La revue de carrière fait intervenir différents acteurs, et notamment d’autres managers que celui qui a la responsabilité du collaborateur. Ils ont un rôle à jouer dans la définition de ce que pourrait être le futur du collaborateur, ne serait-ce que parce qu’ils pourraient être directement concernés. Il est donc essentiel de poser une règle du jeu quant à ce que doivent être les échanges lors de la revue de carrière, avec un effort d’écoute, de compréhension, de prise en compte de la parole de l’autre.

Les RH auront également pour responsabilité de décrypter, puis d’intervenir sur les jeux d’acteurs de certains (volonté de garder ses meilleurs, manque de sincérité sur ses « bras cassés », etc.) pour garantir que les décisions adoptées sont les meilleures pour l’entreprise. Le rôle et la posture des RH sont donc essentiels à travailler pour permettre à la revue de carrière d’apporter toute sa valeur ajoutée.
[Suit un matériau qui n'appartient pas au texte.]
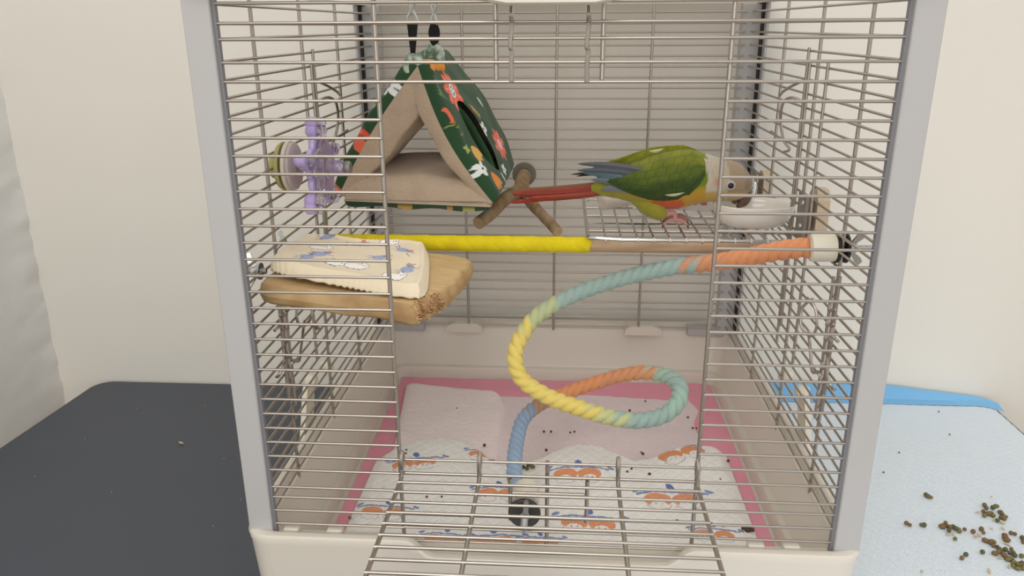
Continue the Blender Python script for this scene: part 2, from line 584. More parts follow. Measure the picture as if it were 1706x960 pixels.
for s in (-1, 1):
    m_ = MB(); m_.box(*sorted((s * .170, s * .2175)), .438, .450, -.014, -.0005, .001)
    m_.build('corner_pad', post_m, tray)
    # white side clip holding tray and cage together
    m_ = MB()
    prof = [(.128, -.030), (.140, -.016), (.152, .004), (.160, .022), (.168, .036), (.178, .040), (.186, .034), (.184, .018), (.176, -.002), (.164, -.022), (.150, -.036)]
    m_.rings([[(s * .2345, y, z) for y, z in prof], [(s * .2375, y, z) for y, z in prof], [(s * .2395, .157 + (y - .157) * .85, .003 + (z - .003) * .9) for y, z in prof]])
    clip = m_.build('side_clip', cream_m, cage)
    m_ = MB(); m_.lathe([(.001, -.002), (.0055, 0), (.0065, .004), (.0055, .009), (.002, .012)], (s * .230, .178, .036), (s * 1, 0, .3), 16)
    m_.build('clip_knob', cream_m, clip)
    m_ = MB(); m_.lathe([(.001, -.002), (.0055, 0), (.0065, .004), (.0055, .009), (.002, .012)], (s * .222, .206, .038), (s * 1, 0, .3), 16)
    m_.build('clip_knob', cream_m, clip)
for x0 in (-.204, -.170, .150, .176):
    m_ = MB(); m_.box(x0, x0 + .012, -.002, .006, -.014, -.004, .001)
    m_.build('front_tab', white_m, tray)

# ------------------------------------------------------------------ liners in the tray
FZ = -.0745
pink_m = mat('pink_film', (238, 160, 180), 0.55, bump=0.5, bscale=70, var=0.06, vscale=30)
pinkcore = mat('pink_quilt', (240, 222, 226), 0.9, bump=0.5, bscale=130, kind='wave', var=0.05, vscale=25)
pp = empty('pink_pad', (0, .24, FZ), 'pink edged absorbent pad lining the bottom of the cage tray', 'pad')
nu, nv = 240, 240
U, Vv = np.meshgrid(np.linspace(0, 1, nu), np.linspace(0, 1, nv), indexing='ij')
X = -.198 + U * .398; Y = .045 + Vv * .378
Z = np.zeros(X.shape)
for i in range(nu):
    for j in range(nv):
        x, y = X[i, j], Y[i, j]
        Z[i, j] = FZ + .0008 + .0022 * max(0, noise.noise(Vector((x * 12, y * 12, 4)))) + .0007 * noise.noise(Vector((x * 60, y * 60, 4)))
fc = np.array(grid_faces(nu, nv))
cx = X.ravel()[fc].mean(1); cy = Y.ravel()[fc].mean(1)
wob = .004 * np.sin(cy * 40) + .003 * np.sin(cy * 95)
inb = (cx > -.169 + wob * .5) & (cx < .166 + wob) & (cy < .377 + .003 * np.sin(cx * 30))
Vt = np.stack([X, Y, Z], -1).reshape(-1, 3)
def submesh(name, V, fc, m, parent, **k):
    used = np.unique(fc); mp = -np.ones(len(V), int); mp[used] = np.arange(len(used))
    return mesh(name, V[used], mp[fc].tolist(), m, parent, **k)
submesh('border_film', Vt, fc[~inb], pink_m, pp)['label'] = 'pink plastic border'
submesh('quilted_core', Vt, fc[inb], pinkcore, pp)
# folded, raised back left corner
nu, nv = 44, 44
U, Vv = np.meshgrid(np.linspace(0, 1, nu), np.linspace(0, 1, nv), indexing='ij')
c00 = atZ(652, 765, FZ + .004); c10 = atZ(832, 765, FZ + .0025); c01 = atZ(678, 634, FZ + .010); c11 = atZ(846, 650, FZ + .007)
P = np.zeros((nu, nv, 3))
for i in range(nu):
    for j in range(nv):
        u, v = U[i, j], Vv[i, j]
        ex = max(0, (u - .82) / .18); ey = max(0, (v - .86) / .14)
        u2 = u - .05 * ey * ex; v2 = v - .12 * ex * ex * v
        p = (c00 * (1 - u2) + c10 * u2) * (1 - v2) + (c01 * (1 - u2) + c11 * u2) * v2
        e = min(u, 1 - u, v, 1 - v)
        zz = .0015 * noise.noise(Vector((u * 5, v * 5, 0))) - .006 * max(0, 1 - (1 - u) / .04) - .006 * max(0, 1 - (1 - v) / .03) - .003 * max(0, 1 - u / .04)
        P[i, j] = (p.x, p.y, p.z + zz)
Q = P.copy(); Q[:, :, 2] = np.minimum(P[:, :, 2] - .0012, FZ + .003)
mesh('folded_corner', P, grid_faces(nu, nv), mat('quilt_square', (244, 230, 230), .9, bump=.8, bscale=170, kind='voronoi'), pp)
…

La première clé de réussite d’une revue de carrière relève bien de cette question : aux différentes étapes, la fonction RH joue-t-elle pleinement son rôle d’accompagnement, de développement et de régulation ?

Les outputs de la revue de carrière

Qui assurera telle fonction ? Quelle fonction occupera telle personne ? Les plans de succession vont capturer les réponses qu’apporte l’entreprise en se projetant aux échéances qu’elle a choisies (dix-huit mois et quatre ans, par exemple).

Mais cette approche prévisionnelle est soumise à de multiples aléas. Un collaborateur envisagé à terme sur une fonction peut ne pas confirmer son potentiel, ou quitter l’entreprise, ou même se voir proposer une autre opportunité. Pour que l’exercice de la revue de carrière soit néanmoins utile, l’entreprise doit adopter une approche multi-scénarios :

- Pour chacun des collaborateurs dont le parcours est projeté, quelles sont les trois fonctions les plus pertinentes et comment hiérarchiser ces trois possibilités ?

- Pour chacun des postes clés, quels sont les trois collaborateurs qui ont le profil le plus adapté et comment hiérarchiser ces trois possibilités ?

Cette approche « fléchant » plusieurs scénarios permettra de maximiser l’utilité de la revue de carrière.

Celle-ci doit par ailleurs déboucher pour chaque profil étudié sur un plan d’action à mettre en œuvre d’ici la prochaine revue de carrière. Ces actions doivent dériver des scénarios à partir d’une question : que faut-il faire pour préparer la personne ? Certaines compétences doivent être développées, des périodes d’immersion peuvent être envisagées, des missions ponctuelles peuvent être confiées.

Dernier output, et non des moindres : la revue de carrière doit s’accompagner d’un engagement collectif des acteurs présents sur les décisions adoptées à l’issue des échanges. La caractéristique de cet exercice est bien d’avoir un caractère transversal, donc collectif. Sans cet engagement de tous, il n’aura été que de pure forme.

Illustrons notre propos d’un exemple. L’Office National des Forêts est un organisme en forte mutation, avec un enjeu commercial majeur et de multiples transformations de ses métiers. La revue de carrière a pour objectif de s’assurer que l’établissement dispose des ressources adéquates sur les fonctions de management et d’expertise. Il s’agit d’envisager de manière collective, anticipée et transparente les évolutions des collaborateurs concernés.

Centré sur ces deux populations clés de managers et d’experts, le dispositif a été construit avec une équipe-projet mixte RH-managers. Le référentiel de management de l’ONF a été repensé à cette occasion. Le dispositif a été conçu pour répondre aux enjeux opérationnels de l’Office : staffing, organigrammes de remplacement, identification des potentiels. Les RRH ont été développés sur les compétences requises par l’animation du processus.

Deux types de revues de carrière existent désormais au sein de l’Office, avec d’une part une logique « verticale » classique, permettant d’aborder chaque structure (DG, DT, DR, agence, etc.) successivement en s’achevant par une revue nationale, d’autre part une logique « horizontale » pour traiter les enjeux propres à certaines filières d’expertises. Un plan de développement individuel pour chaque collaborateur rassemble les actions en matière de parcours professionnel, de mobilité, de formation et développement.